## TASK INSTRUCTIONS
Go through the material below and report how many lines contain "this". Give only the number.

## RECORDS SHOWN

★ ★ ★ ★ ★

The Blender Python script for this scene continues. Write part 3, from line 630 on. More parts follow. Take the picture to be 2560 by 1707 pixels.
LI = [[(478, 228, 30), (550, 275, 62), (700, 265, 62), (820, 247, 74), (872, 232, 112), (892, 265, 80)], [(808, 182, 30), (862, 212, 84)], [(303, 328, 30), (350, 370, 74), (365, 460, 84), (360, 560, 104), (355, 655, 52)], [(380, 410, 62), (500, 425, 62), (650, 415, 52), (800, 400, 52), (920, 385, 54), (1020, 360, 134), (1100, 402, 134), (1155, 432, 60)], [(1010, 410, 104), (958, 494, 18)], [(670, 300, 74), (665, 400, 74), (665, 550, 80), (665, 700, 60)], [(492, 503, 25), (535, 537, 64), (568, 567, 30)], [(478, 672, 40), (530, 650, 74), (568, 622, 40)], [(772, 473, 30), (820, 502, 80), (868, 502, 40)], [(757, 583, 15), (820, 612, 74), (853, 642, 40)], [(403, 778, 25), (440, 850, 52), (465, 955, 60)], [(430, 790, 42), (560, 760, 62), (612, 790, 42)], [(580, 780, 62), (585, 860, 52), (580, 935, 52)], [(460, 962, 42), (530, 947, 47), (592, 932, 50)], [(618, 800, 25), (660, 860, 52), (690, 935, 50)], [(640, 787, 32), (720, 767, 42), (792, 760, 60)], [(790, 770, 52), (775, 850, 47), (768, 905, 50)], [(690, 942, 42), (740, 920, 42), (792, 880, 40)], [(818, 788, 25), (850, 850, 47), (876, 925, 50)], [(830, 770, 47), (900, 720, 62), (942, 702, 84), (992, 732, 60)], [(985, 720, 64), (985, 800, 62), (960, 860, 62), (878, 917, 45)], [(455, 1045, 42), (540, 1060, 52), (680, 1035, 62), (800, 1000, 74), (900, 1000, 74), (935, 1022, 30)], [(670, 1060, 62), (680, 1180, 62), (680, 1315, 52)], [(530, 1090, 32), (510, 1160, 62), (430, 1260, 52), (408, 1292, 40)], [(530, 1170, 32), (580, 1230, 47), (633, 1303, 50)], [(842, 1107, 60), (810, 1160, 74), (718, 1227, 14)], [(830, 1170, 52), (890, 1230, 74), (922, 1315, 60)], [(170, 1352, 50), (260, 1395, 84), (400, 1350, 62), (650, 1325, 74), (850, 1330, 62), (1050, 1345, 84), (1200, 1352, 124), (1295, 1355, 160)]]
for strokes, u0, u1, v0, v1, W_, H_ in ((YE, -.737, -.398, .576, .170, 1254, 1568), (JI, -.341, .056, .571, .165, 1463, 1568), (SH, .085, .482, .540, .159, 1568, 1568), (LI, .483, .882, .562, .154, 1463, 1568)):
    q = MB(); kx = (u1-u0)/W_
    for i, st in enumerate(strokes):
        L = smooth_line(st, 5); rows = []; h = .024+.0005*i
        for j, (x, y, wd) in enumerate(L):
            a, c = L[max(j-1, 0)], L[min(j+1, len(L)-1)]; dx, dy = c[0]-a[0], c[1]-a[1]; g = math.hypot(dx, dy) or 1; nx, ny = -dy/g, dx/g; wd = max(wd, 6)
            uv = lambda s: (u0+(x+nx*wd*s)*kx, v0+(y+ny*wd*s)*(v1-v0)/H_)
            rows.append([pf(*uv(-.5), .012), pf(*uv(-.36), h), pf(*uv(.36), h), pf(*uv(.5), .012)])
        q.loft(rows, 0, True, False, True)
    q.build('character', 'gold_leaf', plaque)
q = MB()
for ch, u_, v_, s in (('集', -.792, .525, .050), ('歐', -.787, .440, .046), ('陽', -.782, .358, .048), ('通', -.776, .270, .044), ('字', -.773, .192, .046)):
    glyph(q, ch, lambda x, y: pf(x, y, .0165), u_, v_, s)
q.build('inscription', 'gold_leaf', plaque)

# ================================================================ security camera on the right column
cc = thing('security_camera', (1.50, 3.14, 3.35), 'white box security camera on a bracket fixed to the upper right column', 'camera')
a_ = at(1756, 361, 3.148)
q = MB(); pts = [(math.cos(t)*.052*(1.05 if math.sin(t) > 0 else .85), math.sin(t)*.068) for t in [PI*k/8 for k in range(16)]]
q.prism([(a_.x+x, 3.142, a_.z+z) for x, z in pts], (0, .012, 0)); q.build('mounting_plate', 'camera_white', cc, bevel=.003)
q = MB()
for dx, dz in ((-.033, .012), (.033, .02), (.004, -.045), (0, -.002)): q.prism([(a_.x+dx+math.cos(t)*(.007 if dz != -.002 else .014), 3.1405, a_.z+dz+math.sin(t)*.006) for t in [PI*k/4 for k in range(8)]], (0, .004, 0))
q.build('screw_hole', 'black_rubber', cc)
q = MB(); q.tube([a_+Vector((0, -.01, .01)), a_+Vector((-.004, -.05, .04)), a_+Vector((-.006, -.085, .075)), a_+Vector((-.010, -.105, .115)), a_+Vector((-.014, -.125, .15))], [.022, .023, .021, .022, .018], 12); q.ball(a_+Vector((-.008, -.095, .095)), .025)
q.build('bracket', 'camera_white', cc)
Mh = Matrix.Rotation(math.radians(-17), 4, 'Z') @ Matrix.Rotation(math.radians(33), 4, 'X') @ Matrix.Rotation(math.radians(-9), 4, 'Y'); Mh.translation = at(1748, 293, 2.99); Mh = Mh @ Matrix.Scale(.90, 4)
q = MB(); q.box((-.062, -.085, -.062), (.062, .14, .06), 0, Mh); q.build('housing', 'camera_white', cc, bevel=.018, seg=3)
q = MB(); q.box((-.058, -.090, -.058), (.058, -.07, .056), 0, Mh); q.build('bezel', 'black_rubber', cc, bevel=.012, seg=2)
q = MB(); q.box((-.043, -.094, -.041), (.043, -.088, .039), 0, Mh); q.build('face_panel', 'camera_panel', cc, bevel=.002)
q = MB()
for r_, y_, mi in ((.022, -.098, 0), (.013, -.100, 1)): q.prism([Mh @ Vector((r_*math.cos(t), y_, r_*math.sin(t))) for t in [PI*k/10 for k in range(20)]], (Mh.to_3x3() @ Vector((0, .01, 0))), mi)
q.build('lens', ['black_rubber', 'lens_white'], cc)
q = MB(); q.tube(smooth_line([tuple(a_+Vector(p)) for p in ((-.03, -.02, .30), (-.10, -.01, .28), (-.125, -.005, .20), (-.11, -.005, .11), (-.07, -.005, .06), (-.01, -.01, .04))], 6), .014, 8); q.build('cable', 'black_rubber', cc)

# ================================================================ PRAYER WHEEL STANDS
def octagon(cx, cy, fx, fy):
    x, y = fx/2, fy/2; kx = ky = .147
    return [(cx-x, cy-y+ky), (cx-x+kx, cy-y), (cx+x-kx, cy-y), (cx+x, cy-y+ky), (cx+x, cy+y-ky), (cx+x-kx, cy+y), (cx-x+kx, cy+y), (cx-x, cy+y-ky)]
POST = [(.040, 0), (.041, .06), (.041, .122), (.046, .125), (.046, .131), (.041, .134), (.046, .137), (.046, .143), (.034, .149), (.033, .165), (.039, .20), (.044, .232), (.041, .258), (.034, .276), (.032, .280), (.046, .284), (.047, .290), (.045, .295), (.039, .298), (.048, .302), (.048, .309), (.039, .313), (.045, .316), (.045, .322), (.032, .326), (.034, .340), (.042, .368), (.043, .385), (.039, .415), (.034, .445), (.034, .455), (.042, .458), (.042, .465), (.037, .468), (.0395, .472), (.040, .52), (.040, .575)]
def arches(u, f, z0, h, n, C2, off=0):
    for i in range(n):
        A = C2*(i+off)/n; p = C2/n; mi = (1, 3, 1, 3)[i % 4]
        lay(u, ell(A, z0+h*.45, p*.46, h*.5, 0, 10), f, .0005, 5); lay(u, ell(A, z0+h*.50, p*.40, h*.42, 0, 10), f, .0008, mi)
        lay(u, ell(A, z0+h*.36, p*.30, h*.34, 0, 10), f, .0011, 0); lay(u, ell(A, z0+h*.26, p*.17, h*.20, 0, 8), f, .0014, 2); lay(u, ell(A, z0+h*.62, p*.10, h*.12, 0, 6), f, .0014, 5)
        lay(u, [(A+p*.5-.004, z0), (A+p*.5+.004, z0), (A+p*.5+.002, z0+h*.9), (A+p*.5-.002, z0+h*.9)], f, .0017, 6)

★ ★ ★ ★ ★

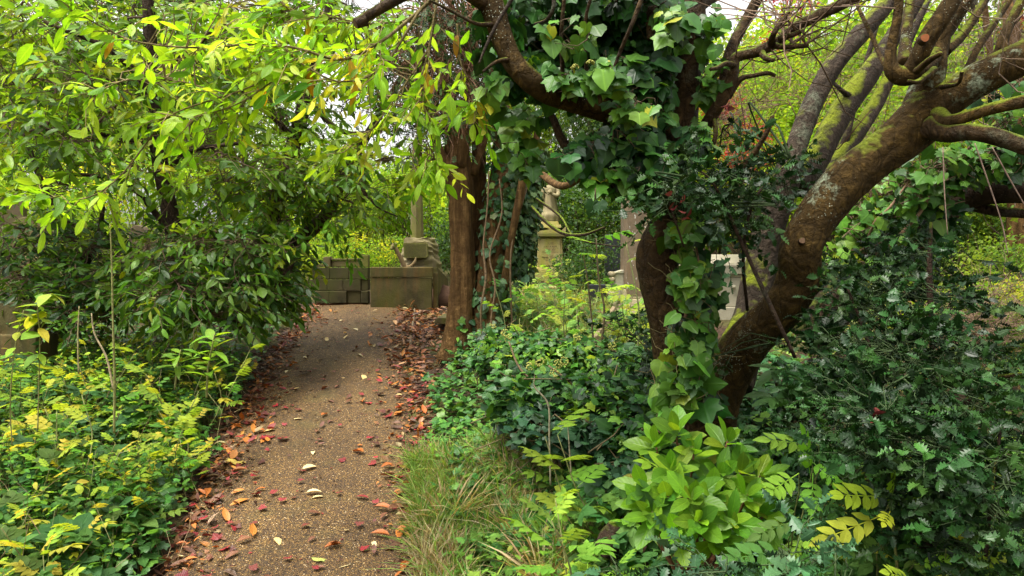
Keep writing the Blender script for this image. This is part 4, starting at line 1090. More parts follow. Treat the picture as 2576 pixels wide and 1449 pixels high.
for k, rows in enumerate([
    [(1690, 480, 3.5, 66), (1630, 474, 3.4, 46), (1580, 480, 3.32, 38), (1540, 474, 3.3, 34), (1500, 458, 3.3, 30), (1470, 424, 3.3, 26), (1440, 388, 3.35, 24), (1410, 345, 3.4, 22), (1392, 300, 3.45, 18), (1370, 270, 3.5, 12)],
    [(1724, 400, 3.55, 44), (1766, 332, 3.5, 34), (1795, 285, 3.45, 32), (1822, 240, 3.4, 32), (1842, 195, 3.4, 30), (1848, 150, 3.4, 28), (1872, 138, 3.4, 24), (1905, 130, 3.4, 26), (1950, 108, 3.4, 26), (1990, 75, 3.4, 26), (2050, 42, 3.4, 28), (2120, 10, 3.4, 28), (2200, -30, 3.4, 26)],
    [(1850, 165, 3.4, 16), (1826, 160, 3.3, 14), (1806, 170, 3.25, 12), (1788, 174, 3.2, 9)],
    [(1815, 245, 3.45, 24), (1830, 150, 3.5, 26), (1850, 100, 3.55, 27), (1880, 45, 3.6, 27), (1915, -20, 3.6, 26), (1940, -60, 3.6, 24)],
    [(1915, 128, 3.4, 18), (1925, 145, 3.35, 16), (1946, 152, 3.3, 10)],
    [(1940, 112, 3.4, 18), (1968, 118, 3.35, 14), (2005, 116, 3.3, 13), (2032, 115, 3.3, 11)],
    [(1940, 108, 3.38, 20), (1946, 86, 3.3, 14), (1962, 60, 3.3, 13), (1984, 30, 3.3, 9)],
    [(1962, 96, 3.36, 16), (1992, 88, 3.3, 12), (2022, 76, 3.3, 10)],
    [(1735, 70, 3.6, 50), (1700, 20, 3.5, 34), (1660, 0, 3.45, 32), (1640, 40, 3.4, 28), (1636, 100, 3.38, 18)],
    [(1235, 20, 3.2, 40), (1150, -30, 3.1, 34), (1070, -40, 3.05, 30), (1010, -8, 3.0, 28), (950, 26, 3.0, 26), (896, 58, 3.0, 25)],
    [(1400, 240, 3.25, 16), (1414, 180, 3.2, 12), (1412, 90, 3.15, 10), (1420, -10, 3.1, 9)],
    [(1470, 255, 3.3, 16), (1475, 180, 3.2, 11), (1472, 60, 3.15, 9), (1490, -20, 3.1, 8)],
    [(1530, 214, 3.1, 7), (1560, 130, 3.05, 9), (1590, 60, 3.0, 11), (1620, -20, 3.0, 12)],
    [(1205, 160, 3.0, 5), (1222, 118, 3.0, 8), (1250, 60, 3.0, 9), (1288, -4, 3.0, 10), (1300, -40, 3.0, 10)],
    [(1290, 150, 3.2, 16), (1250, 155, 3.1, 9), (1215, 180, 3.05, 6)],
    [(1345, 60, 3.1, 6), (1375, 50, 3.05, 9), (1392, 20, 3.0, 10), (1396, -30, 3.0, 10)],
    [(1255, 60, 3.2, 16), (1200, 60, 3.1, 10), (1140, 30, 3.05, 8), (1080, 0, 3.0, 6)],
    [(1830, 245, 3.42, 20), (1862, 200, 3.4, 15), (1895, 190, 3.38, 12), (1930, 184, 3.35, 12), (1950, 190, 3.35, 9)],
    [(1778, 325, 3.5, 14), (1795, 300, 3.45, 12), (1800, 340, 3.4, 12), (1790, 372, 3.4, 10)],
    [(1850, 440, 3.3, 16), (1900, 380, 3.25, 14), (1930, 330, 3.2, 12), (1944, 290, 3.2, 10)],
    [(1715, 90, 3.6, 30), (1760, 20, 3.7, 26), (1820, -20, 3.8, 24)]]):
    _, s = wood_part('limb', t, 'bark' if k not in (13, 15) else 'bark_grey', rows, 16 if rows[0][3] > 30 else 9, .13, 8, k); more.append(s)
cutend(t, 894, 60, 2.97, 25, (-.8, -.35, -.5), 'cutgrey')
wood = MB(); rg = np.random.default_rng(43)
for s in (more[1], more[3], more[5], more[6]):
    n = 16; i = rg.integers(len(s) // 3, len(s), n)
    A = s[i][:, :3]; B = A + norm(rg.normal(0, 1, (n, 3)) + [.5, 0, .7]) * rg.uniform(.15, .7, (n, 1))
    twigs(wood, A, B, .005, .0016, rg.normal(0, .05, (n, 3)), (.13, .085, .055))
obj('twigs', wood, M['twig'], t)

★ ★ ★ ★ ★

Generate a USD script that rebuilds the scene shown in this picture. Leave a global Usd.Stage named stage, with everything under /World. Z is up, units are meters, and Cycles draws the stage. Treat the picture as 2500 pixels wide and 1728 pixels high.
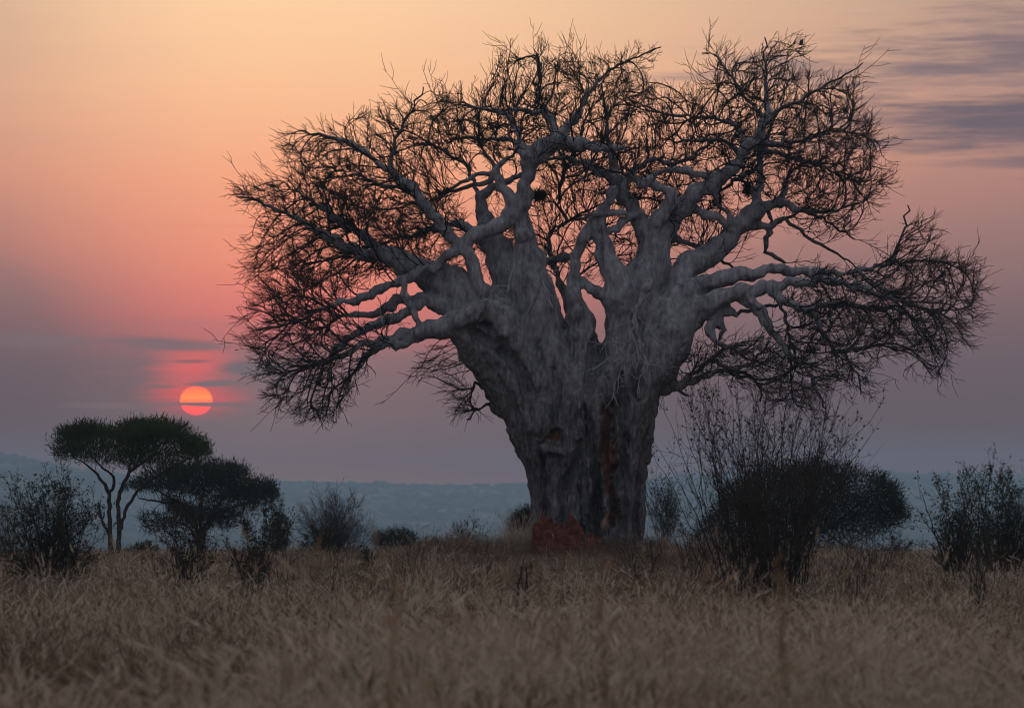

★ ★ ★ ★ ★

## REPLY
3